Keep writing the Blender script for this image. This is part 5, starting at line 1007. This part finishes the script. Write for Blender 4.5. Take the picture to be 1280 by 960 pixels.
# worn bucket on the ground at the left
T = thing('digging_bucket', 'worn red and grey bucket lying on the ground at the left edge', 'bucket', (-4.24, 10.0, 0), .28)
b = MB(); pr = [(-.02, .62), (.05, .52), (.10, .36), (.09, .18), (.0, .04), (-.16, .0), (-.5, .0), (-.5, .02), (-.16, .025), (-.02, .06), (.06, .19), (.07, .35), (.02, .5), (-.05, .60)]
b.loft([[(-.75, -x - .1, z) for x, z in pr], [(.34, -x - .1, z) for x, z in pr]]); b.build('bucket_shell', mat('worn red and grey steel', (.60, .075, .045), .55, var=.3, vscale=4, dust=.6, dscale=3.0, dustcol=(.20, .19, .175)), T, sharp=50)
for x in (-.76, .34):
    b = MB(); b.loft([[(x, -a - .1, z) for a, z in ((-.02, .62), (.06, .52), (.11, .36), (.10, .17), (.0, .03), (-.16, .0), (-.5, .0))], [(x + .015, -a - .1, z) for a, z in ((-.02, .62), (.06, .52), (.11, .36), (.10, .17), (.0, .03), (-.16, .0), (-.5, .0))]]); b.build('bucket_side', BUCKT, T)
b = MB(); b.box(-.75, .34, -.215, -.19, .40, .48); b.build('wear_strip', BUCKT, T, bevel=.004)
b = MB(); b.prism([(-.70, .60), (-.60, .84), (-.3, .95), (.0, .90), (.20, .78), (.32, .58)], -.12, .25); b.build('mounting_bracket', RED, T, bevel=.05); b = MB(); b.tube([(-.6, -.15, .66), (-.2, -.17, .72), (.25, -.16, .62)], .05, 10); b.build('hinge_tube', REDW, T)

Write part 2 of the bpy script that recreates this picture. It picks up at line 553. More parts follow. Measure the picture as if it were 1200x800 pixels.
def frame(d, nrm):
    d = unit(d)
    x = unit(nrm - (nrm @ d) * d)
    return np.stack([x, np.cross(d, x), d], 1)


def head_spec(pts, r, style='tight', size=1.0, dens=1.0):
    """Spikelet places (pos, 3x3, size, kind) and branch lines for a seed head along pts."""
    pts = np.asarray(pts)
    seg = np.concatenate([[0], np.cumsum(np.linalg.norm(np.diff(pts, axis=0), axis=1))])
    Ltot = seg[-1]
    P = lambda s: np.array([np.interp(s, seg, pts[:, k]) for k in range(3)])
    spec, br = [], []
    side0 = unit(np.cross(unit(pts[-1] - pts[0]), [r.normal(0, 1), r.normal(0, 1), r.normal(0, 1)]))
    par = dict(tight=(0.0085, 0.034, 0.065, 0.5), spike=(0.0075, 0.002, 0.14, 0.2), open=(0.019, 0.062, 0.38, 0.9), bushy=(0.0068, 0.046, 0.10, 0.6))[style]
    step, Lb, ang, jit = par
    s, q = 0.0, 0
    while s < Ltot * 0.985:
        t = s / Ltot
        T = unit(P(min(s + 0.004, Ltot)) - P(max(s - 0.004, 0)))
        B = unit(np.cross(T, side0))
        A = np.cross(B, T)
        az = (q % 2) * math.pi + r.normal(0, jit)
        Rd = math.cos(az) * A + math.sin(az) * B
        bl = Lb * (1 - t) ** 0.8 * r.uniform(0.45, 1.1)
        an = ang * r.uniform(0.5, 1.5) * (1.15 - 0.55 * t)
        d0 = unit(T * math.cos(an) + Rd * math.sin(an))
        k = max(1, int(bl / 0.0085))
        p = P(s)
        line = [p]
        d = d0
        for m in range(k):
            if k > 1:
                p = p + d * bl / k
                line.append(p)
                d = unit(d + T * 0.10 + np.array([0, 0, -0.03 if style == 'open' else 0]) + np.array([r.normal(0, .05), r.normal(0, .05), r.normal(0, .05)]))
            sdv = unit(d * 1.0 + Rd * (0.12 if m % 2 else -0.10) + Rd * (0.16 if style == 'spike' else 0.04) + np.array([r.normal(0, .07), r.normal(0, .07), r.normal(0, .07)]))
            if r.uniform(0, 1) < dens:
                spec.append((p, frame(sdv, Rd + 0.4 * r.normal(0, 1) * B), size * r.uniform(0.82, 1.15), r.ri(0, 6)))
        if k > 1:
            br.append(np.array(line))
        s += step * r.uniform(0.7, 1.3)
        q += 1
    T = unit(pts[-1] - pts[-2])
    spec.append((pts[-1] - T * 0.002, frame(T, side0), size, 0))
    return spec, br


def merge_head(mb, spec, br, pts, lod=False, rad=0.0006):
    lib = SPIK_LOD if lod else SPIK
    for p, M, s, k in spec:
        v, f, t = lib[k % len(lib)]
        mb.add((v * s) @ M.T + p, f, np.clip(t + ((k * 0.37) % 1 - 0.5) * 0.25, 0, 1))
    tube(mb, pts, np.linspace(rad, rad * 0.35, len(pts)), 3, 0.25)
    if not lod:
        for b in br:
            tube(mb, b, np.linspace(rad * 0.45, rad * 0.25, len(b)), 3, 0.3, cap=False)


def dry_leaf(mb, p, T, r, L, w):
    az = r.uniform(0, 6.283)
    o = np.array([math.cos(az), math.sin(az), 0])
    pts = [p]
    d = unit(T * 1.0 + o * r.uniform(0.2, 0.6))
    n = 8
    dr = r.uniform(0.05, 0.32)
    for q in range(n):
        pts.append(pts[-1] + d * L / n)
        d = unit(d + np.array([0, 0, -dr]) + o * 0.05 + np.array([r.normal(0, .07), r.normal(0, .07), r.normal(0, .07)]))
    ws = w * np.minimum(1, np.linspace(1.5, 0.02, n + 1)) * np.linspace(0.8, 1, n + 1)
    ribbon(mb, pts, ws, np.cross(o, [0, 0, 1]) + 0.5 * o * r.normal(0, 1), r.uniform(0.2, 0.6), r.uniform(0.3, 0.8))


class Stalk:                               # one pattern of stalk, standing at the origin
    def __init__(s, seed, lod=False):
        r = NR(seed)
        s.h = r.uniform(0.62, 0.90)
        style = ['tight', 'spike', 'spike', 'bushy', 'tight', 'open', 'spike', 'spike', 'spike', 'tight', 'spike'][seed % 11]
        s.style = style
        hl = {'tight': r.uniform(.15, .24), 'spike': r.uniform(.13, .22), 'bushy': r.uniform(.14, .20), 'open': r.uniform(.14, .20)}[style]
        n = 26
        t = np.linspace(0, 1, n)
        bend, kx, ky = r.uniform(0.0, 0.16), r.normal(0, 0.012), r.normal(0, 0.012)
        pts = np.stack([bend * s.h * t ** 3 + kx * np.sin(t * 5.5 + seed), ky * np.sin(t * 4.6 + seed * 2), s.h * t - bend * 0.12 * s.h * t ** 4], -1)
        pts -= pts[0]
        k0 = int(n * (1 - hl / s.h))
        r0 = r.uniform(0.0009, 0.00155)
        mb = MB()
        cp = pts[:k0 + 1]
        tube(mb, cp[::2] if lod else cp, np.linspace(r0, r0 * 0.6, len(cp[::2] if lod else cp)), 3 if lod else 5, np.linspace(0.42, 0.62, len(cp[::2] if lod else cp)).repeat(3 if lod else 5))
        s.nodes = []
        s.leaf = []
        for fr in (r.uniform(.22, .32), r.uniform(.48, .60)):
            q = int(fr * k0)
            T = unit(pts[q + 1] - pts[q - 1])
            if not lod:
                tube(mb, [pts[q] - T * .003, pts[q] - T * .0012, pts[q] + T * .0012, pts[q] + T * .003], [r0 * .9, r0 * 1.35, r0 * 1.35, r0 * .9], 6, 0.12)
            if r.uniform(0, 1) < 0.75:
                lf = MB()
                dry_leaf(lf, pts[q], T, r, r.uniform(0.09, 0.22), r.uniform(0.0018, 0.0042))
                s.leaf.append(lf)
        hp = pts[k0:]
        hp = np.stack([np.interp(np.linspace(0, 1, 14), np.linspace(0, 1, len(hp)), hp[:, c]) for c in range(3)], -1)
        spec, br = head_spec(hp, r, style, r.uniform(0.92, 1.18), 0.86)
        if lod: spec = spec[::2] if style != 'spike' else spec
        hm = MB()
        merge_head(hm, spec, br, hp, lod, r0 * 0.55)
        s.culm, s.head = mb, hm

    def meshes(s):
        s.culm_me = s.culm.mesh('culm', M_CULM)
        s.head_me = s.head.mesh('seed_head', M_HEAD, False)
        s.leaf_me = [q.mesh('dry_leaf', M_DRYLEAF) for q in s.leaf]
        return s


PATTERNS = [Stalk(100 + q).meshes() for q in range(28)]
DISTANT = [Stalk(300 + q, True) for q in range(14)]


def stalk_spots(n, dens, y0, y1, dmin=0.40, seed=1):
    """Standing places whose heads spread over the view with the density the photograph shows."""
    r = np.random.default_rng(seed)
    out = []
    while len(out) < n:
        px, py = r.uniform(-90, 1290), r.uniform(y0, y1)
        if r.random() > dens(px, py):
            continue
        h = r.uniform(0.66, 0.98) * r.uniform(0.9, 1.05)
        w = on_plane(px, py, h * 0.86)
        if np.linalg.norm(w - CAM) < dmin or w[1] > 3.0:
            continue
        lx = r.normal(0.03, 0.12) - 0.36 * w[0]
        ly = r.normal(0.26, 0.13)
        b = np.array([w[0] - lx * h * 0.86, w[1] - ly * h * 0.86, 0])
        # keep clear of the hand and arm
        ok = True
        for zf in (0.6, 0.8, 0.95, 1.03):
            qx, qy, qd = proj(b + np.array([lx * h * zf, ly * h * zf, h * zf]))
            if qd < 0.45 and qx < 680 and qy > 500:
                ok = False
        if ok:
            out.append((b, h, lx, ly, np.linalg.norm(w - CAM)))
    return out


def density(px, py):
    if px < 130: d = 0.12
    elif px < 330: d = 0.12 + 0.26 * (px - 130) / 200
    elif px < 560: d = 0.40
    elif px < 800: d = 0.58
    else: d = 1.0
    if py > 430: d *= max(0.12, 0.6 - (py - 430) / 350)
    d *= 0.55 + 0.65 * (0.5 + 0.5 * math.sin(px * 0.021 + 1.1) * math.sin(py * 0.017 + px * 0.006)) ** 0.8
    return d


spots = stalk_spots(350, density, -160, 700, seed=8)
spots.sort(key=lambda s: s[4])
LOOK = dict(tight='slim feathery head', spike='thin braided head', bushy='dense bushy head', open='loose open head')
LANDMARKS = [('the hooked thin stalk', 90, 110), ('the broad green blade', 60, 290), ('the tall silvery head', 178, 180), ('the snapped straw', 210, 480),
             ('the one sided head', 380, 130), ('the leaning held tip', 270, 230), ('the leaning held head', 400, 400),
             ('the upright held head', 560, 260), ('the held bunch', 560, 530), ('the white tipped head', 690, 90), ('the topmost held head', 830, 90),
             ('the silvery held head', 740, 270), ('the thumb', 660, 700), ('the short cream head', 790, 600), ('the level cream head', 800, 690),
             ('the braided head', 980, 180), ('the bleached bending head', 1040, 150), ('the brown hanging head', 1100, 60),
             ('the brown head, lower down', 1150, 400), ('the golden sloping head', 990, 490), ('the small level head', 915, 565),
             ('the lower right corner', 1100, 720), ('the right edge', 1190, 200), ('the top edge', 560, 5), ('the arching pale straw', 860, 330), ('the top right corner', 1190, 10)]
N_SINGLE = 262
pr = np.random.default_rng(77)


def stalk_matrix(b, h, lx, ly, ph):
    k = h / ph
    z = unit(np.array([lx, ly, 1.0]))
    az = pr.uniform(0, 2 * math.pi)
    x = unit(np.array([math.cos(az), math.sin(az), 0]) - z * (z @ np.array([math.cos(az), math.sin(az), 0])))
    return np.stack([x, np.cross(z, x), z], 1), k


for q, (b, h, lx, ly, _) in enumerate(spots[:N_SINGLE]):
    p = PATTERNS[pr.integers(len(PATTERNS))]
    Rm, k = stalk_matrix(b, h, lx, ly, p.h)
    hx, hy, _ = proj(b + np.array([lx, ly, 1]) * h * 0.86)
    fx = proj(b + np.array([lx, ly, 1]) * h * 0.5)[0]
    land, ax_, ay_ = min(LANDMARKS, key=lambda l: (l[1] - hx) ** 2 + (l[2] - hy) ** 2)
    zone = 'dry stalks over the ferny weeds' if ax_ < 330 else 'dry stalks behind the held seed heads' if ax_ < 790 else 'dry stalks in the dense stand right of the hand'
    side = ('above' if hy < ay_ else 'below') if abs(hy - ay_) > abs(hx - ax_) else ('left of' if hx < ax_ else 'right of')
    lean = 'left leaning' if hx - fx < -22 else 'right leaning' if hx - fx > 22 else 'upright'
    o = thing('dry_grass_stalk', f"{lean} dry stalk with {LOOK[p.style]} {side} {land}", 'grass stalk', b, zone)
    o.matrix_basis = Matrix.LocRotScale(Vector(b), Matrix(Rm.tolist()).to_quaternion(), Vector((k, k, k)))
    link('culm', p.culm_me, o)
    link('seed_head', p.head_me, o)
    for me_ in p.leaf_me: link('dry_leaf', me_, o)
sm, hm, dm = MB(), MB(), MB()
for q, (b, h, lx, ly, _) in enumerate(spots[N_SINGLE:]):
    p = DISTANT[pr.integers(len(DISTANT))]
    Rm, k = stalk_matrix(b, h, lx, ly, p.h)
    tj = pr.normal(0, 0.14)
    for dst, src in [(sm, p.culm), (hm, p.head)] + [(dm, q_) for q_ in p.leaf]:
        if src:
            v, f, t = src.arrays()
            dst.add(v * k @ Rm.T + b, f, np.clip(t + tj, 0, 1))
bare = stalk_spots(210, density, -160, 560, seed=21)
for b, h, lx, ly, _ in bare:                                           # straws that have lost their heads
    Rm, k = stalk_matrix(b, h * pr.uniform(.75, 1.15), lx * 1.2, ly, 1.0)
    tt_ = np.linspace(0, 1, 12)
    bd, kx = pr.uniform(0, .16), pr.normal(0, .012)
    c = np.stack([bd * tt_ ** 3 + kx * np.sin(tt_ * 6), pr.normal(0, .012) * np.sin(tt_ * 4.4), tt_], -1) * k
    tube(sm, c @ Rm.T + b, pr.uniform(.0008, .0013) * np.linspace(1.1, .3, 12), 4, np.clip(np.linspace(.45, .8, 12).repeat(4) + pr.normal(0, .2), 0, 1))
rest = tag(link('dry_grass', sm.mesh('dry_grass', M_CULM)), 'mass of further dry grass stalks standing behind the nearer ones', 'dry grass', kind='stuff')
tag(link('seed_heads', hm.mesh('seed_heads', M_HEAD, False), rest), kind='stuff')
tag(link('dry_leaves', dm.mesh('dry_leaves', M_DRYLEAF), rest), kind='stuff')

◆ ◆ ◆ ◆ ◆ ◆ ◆

SET PROBLEM »
Extract the lines from the line with "s.leaf = []" through the line with "DISTANT = [Stalk(300". Keep both of those lines, copy everything exactly, and add nothing.

TASK SOLUTION »
        s.leaf = []
        for fr in (r.uniform(.22, .32), r.uniform(.48, .60)):
            q = int(fr * k0)
            T = unit(pts[q + 1] - pts[q - 1])
            if not lod:
                tube(mb, [pts[q] - T * .003, pts[q] - T * .0012, pts[q] + T * .0012, pts[q] + T * .003], [r0 * .9, r0 * 1.35, r0 * 1.35, r0 * .9], 6, 0.12)
            if r.uniform(0, 1) < 0.75:
                lf = MB()
                dry_leaf(lf, pts[q], T, r, r.uniform(0.09, 0.22), r.uniform(0.0018, 0.0042))
                s.leaf.append(lf)
        hp = pts[k0:]
        hp = np.stack([np.interp(np.linspace(0, 1, 14), np.linspace(0, 1, len(hp)), hp[:, c]) for c in range(3)], -1)
        spec, br = head_spec(hp, r, style, r.uniform(0.92, 1.18), 0.86)
        if lod: spec = spec[::2] if style != 'spike' else spec
        hm = MB()
        merge_head(hm, spec, br, hp, lod, r0 * 0.55)
        s.culm, s.head = mb, hm

    def meshes(s):
        s.culm_me = s.culm.mesh('culm', M_CULM)
        s.head_me = s.head.mesh('seed_head', M_HEAD, False)
        s.leaf_me = [q.mesh('dry_leaf', M_DRYLEAF) for q in s.leaf]
        return s


PATTERNS = [Stalk(100 + q).meshes() for q in range(28)]
DISTANT = [Stalk(300 + q, True) for q in range(14)]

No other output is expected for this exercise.